I’m working on a self-hosted search service called Hister with the goal to reduce my dependence on online search engines.

Hister is a full text indexer for websites which saves all the visited pages rendered by your browser. It provides a flexible web (and terminal) search interface & query language to explore previously visited content with ease or quickly fall back to traditional search engines.

I’ve been using it for a few months and as my local index is growing I can avoid opening google/duckduckgo/kagi more and more frequently.

The project is still heavily under development with a growing community, but the current version is in a fairly usable state in my opinion, so I wanted to share it here - perhaps some of you find it useful as well. (Or at least have some constructive criticism =])

The code is AGPLv3 licensed, available at https://github.com/asciimoo/hister website: https://hister.org/ read-only demo: https://demo.hister.org/

About me: I develop privacy protecting and data liberating free software since 2008. I’m the author of Searx, Colly (https://github.com/gocolly/colly) and many more smaller free software/self-hosted projects (https://github.com/asciimoo).

  • This looks really rad. I have been trying to build a leftist search engine using searxng and it has a lot of issue because of things getting blocked over tor due to the amount of background requests you have to be making to those sites. I have thought about building something like this to deal with that issue, but just had my hands full with other projects. Quite obviously (for those who like to come online to shit on really cool project people are building) the use case is people looking to build their own privately indexed search results without it having to get polluted by shit that comes up in other search engines. I feel like that was immediately apparent to me, because I have that use case and I immediately saw the utility here. For those who don’t get, just because it doesn’t fit the use case you have for internet related projects, doesn’t mean it’s not extremely useful to others. You literally don’t have to come on here just to shit on what other people are doing simply because, “you don’t get it.” This project looks really cool and I am going to look into replacing my searxng instance with this soon.

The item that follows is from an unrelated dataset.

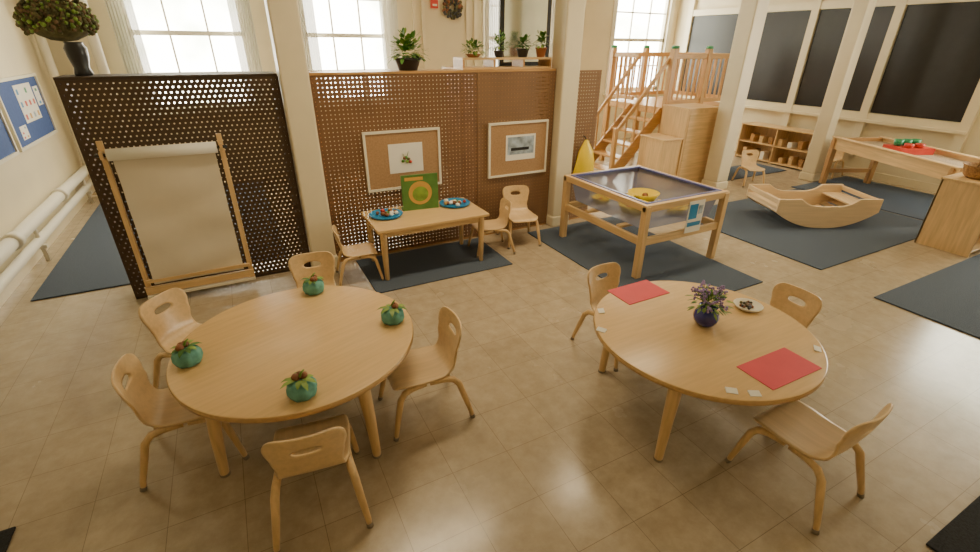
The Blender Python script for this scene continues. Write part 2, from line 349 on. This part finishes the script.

I am super stoked that somebody has done this work. It has needed to be done for a long time. So thank you!

  • I just want to be able to download and look up offline dictionaries

  • Interesting, I didn’t see it in the documentation so if you didn’t document that already, you can have your local instance as search suggestion for Firefox on mobile and desktop. I use it for my own wiki, e.g. https://mastodon.pirateparty.be/@utopiah/116351732150481942

    Also how I would imagine it is default search there and if no hit then fallback to a default search engine, e.g. DDG.

    • Also how I would imagine it is default search there and if no hit then fallback to a default search engine, e.g. DDG.

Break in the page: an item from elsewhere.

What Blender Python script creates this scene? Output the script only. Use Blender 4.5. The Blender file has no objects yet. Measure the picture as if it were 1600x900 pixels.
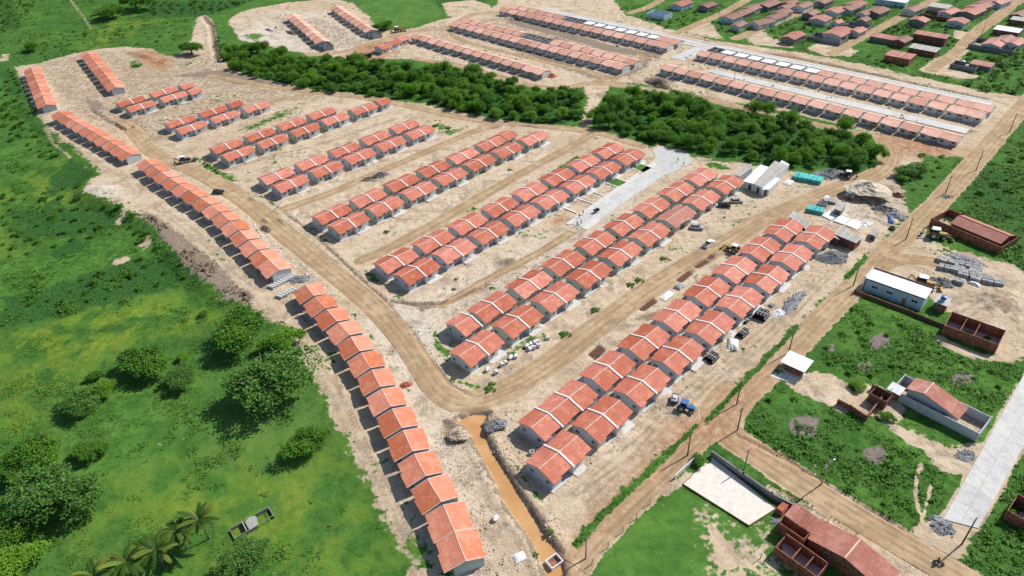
import bpy, bmesh, math, random
import numpy as np

random.seed(7)
rng = np.random.default_rng(11)
SC = bpy.context.scene
COL = SC.collection
R = math.radians

# ------------------------------------------------------------------ camera, sky, sun, exposure
CAM_H, FPX, PITCH, ROLL = 120.0, 1086.221, 0.62461, 0.0484      # drone height (m), focal (px of a 1600 px frame), tilt, roll
cd = bpy.data.cameras.new('drone_camera')
cam = bpy.data.objects.new('drone_camera', cd)
COL.objects.link(cam)
SC.camera = cam
cd.sensor_width = 36.0
cd.lens = FPX / 1600 * 36
cd.clip_start = 1.0
cd.clip_end = 20000
from mathutils import Matrix, Vector
_cp, _sp = math.cos(PITCH), math.sin(PITCH)
_f = Vector((0, _cp, -_sp)); _u = Vector((0, _sp, _cp)); _r = Vector((1, 0, 0))
_R = _r * math.cos(ROLL) - _u * math.sin(ROLL)
_U = _r * math.sin(ROLL) + _u * math.cos(ROLL)
m = Matrix.Identity(4)
for i in range(3):
    m[i][0] = _R[i]; m[i][1] = _U[i]; m[i][2] = -_f[i]
m[0][3], m[1][3], m[2][3] = 0, 0, CAM_H
cam.matrix_world = m

SUN_EL, SUN_DIR = R(43), math.atan2(0.51, 0.86)                 # sun stands towards +x +y
w = bpy.data.worlds.new('World'); SC.world = w; w.use_nodes = True
nt = w.node_tree
sky = nt.nodes.new('ShaderNodeTexSky'); sky.sky_type = 'NISHITA'; sky.sun_disc = False
sky.sun_elevation = SUN_EL; sky.sun_rotation = math.pi / 2 - SUN_DIR
sky.altitude = 100; sky.air_density = 1.0; sky.dust_density = 1.0
bg = nt.nodes['Background']; bg.inputs['Strength'].default_value = 0.085
nt.links.new(sky.outputs[0], bg.inputs['Color'])
sd_ = bpy.data.lights.new('sun', 'SUN'); sd_.energy = 4.3; sd_.angle = R(0.53); sd_.color = (1.0, 0.955, 0.89)
sun = bpy.data.objects.new('sun', sd_); COL.objects.link(sun)
sv = Vector((math.cos(SUN_EL) * math.cos(SUN_DIR), math.cos(SUN_EL) * math.sin(SUN_DIR), math.sin(SUN_EL)))
sun.rotation_euler = (-sv).to_track_quat('-Z', 'Y').to_euler()
sun.location = (0, 0, 300)
SC.view_settings.view_transform = 'Standard'
SC.view_settings.look = 'None'
SC.view_settings.exposure = 0.32
SC.view_settings.gamma = 1.0
SC.render.resolution_x = 1024; SC.render.resolution_y = 576
SC.render.engine = 'CYCLES'

# ------------------------------------------------------------------ survey: photograph pixel -> site metres
def G(x, y, z=0.0):
    X = (x - 800) / FPX; Y = -(y - 450) / FPX
    c, s = math.cos(-ROLL), math.sin(-ROLL)
    X, Y = X * c - Y * s, X * s + Y * c
    dx, dy, dz = X, _cp + Y * _sp, -_sp + Y * _cp
    t = (z - CAM_H) / dz
    return (dx * t, dy * t)
AZ = R(43.4)
DA = (math.cos(AZ), math.sin(AZ)); DB = (math.sin(AZ), -math.cos(AZ))
def AB(a, b): return (DA[0] * a + DB[0] * b, DA[1] * a + DB[1] * b)
def toAB(p): return (p[0] * DA[0] + p[1] * DA[1], p[0] * DB[0] + p[1] * DB[1])
def GP(pts, z=0.0): return [G(p[0], p[1], z) for p in pts]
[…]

      This is exactly how I use it. Hister has even a hotkey to quickly jump to your preferred online search engine with the current search query if you cannot find what you are looking for.

  • I don’t get it. It indexes pages which were already visited, right? So in order to find some website I need to first use another search engine. Afterwards, that website is in my browsing history and if I need it again, I don’t need to search for it. So what’s the use case for this project?

    • Your browsing history does not have full text search, so if you only remember the content of the page and not the title of it, you’re SOL. Or if you browse across multiple devices, you have to check multiple places to hope to find it.

    • It indexes pages which were already visited, right?

      Yes, if you use the browser extension only, but Hister has an API and a crawler as well if you’d like to add content you have not visited yet. Also, Hister supports indexing local text files, not just websites.

      Afterwards, that website is in my browsing history and if I need it again, I don’t need to search for it

      • Unfortunately browser history does not include the page’s content only the URL + title combo at best.
      • Browser’s can’t show an offline preview (Having offline previews is a huge privacy - and productivity - win in my opinion, it completely eliminates the need of creating external network requests)

      These are the biggest weaknesses of the browser history compared to Hister, but there are many more nuances where Hister can provide extra features and QoL improvements. I recommend checking the documentation & posts on the website if you are interested in the details.

      • So does that mean that the index starts off as empty? If so, is there a way to create a centralized (I know that’s a bad word) starting repo such that the engine already knows some cool results? I have tabbed bookmarks for news that is not shitty, archives, video that isn’t YouTube, privacy resources, etc. It would be cool if people could post indices focused on certain topics that they could add. Like indices for random stuff, like dog grooming, kayaking, or woodworking. It could be a hub like Docker Hub, but for cool results.

        Sorry. Ha ha. You know you have a good idea when people start asking for features. I haven’t even started it yet. Maybe I can try self hosting on my desktop.

        This is exciting! I normally use Searxist on Android.

        • I’d absolutely love to do this! It’s already on my future plans list: https://hister.org/support :

          Create infrastructure for importable, pre-indexed databases organized by topic, letting users quickly expand their local index with curated, relevant content.

          It could be a hub like Docker Hub, but for cool results.

          Exactly!

          Sorry. Ha ha. You know you have a good idea when people start asking for features. I haven’t even started it yet.

          <3 No need to apologize. I appreciate suggestions a lot (especially if those are well aligned with my ideas =] ).